The stable pressure-temperature (P-T) ranges of metamorphic minerals are crucial for the reconstruction of geological history. Conventionally, phase diagrams were constructed using thermodynamic databases fitted to experimental measurements of e.g. heat capacity, elasticity, and volume. Kinetic processes such as phase transition and chemical diffusion cannot be directly accessed without knowing the corresponding parameters such as reaction energy barrier and diffusivity. In this work, we developed a machine learning interatomic potential trained with density functional theory (DFT) calculation for metamorphic minerals within Mg-Al-Si-O system. Molecular dynamics simulations were performed and combined with thermodynamic integration to obtain the free energy of a series of metamorphic minerals at high P-T conditions. The resulting phase relations match reasonably well with experimental data.
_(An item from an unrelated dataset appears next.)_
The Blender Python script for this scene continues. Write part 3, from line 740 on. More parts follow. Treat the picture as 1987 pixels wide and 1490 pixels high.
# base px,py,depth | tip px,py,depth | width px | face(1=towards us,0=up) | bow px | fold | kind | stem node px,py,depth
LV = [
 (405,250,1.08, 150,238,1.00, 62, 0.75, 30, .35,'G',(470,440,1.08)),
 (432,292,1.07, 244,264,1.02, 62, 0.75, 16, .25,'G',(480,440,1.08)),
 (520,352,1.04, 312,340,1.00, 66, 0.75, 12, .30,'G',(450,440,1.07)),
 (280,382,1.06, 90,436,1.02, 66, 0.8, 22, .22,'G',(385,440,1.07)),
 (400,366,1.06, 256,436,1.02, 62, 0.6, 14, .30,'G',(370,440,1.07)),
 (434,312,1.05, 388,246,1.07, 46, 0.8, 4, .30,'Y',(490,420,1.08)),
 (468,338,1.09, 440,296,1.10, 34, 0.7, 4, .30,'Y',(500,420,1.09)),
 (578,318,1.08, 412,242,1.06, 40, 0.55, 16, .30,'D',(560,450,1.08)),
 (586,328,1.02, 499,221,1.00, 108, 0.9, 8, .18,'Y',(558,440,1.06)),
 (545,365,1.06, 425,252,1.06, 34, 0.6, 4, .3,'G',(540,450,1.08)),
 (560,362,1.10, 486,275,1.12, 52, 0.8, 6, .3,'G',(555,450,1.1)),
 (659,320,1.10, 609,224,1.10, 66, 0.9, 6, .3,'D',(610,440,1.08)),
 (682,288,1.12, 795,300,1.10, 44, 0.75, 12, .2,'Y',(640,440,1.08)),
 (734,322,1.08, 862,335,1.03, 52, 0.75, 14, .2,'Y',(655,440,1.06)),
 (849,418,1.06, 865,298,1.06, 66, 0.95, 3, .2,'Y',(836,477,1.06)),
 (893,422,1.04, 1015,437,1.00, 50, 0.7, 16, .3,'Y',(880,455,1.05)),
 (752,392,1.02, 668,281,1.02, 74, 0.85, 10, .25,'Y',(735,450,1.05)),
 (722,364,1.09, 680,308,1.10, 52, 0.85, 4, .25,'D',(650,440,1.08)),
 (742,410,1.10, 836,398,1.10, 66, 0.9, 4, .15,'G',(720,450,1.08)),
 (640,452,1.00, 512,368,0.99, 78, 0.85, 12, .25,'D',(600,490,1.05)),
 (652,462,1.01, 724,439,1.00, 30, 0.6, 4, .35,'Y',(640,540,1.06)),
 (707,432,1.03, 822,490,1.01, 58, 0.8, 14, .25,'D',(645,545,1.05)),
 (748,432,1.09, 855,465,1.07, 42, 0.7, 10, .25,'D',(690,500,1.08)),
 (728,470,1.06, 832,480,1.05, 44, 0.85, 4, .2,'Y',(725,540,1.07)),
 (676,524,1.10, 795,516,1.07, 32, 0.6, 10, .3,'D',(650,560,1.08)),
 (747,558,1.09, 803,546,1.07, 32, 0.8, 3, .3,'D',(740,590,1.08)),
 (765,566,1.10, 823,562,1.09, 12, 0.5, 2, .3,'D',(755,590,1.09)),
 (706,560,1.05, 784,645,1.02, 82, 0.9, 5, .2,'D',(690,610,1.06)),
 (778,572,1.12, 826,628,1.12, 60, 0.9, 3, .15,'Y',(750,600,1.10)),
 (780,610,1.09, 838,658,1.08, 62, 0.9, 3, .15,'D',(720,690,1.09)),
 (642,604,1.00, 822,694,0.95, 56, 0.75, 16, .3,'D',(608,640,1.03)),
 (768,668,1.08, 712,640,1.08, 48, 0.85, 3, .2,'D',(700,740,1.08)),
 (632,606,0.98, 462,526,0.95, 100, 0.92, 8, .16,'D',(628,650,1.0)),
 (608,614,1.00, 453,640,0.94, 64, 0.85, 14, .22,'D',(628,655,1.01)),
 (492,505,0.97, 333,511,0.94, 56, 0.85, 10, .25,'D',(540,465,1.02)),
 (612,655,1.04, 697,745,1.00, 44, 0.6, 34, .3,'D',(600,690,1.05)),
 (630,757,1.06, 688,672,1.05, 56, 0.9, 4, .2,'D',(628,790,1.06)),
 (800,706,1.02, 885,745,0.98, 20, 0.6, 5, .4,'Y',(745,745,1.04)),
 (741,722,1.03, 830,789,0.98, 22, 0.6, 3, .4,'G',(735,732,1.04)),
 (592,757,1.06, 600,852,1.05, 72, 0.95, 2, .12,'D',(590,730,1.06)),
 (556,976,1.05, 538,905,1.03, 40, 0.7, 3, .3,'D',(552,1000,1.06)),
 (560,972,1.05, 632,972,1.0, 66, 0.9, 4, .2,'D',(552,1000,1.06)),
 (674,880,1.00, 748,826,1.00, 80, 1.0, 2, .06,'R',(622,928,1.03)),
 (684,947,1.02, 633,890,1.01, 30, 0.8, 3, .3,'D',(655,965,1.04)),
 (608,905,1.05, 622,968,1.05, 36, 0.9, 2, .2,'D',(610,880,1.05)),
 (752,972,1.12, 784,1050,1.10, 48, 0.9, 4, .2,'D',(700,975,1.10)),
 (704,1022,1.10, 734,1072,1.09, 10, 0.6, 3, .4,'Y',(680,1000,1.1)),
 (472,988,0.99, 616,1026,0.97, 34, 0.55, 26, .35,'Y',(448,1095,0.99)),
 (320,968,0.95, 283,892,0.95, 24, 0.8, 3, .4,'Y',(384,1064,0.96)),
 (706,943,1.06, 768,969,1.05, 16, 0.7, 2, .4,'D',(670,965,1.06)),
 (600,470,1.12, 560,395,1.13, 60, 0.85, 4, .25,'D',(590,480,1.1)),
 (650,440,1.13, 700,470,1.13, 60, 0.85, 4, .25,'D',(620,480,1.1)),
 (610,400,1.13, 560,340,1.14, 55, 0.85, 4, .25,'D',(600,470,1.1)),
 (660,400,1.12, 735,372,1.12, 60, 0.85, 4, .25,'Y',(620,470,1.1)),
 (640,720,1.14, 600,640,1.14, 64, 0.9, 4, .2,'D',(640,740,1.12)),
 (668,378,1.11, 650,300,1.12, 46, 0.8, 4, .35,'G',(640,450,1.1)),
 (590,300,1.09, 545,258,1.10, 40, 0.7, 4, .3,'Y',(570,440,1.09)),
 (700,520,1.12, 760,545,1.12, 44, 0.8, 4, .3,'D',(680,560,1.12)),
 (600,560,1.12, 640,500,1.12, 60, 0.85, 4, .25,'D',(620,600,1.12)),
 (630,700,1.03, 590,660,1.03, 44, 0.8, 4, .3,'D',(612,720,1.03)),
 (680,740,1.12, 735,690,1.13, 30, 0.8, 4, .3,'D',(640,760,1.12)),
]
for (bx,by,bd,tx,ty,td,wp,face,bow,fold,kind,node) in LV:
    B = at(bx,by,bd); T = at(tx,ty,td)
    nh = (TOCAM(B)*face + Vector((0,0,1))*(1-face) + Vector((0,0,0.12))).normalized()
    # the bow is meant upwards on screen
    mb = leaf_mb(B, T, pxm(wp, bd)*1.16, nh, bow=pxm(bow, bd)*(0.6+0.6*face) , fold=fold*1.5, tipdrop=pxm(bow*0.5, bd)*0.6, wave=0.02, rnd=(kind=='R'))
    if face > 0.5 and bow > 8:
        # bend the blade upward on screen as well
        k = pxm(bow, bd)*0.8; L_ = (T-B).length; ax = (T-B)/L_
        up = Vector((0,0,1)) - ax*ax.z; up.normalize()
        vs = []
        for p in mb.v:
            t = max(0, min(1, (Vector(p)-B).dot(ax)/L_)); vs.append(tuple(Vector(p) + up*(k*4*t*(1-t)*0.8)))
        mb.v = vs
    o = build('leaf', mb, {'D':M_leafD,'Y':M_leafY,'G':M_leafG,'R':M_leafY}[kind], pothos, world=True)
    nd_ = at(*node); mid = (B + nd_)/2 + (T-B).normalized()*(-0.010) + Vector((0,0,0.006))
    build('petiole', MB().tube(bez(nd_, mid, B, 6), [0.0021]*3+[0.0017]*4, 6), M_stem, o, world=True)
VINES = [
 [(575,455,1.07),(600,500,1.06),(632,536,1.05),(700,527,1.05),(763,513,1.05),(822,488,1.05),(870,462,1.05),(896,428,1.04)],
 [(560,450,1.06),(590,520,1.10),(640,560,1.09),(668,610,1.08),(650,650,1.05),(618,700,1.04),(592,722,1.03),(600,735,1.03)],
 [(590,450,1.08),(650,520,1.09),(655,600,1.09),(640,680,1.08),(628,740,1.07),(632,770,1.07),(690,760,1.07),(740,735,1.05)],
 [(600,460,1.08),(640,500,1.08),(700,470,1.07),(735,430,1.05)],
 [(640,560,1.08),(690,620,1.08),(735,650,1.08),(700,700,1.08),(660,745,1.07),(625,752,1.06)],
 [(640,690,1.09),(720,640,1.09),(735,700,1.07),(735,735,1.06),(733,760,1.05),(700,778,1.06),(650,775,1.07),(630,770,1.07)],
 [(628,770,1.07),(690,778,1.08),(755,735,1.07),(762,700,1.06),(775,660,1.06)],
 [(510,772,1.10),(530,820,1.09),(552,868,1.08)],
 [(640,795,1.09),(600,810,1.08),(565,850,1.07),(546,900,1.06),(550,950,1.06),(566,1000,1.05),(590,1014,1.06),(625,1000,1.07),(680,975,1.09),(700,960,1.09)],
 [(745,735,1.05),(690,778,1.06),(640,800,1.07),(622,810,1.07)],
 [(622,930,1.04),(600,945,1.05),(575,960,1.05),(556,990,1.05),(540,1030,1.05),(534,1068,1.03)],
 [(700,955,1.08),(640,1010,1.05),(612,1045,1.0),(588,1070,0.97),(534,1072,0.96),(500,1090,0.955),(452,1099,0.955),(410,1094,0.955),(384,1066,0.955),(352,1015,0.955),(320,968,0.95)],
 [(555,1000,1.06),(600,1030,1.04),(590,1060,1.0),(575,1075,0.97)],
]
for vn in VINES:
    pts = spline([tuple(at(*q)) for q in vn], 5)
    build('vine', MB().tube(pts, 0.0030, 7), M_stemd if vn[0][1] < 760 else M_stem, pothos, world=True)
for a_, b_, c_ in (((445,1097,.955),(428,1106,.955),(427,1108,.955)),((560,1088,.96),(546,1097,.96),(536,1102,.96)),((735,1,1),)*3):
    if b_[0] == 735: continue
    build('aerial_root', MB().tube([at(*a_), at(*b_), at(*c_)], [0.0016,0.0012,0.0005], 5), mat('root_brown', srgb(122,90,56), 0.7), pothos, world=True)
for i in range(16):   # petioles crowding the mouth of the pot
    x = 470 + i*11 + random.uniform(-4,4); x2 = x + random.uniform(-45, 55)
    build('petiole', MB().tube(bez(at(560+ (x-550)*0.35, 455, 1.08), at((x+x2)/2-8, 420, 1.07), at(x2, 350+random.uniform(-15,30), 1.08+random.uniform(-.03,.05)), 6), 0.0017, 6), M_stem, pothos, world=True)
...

We show that the aluminosilicate system is challenging due to the tiny energy difference among kyanite, andalusite and sillimanite. The coexistence P-T point for the three polymorphs is strongly dependent on the used exchange-correlation functionals. Silica system shows less dependency on different functionals and the complex polymorphs can be predicted with a good accuracy. Alpha-beta quartz transition is directly simulated using molecular dynamics without thermodynamic integration technique due to its low activation energy barrier. The developed interatomic potential has many potential usages, one being tested is the effect of nonhydrostatic stress on phase equilibrium. Preliminary result on alpha-beta quartz transition shows that the transition is mainly controlled by the mean stress, i.e. pressure. Under high differential stress up to 2 GPa, the transition pressure is shifted by only a few kbar. The finding has petrological implications on e.g. phase transition under confined environment such as mineral inclusion, or phase transition within shear zone under nonhydrostatic stress. More work will be focused on the nonhydrostatic stress effect on other minerals, the equation of state at high P-T conditions, and the effect on nuclear quantum effect on phase transition at lower temperature regime.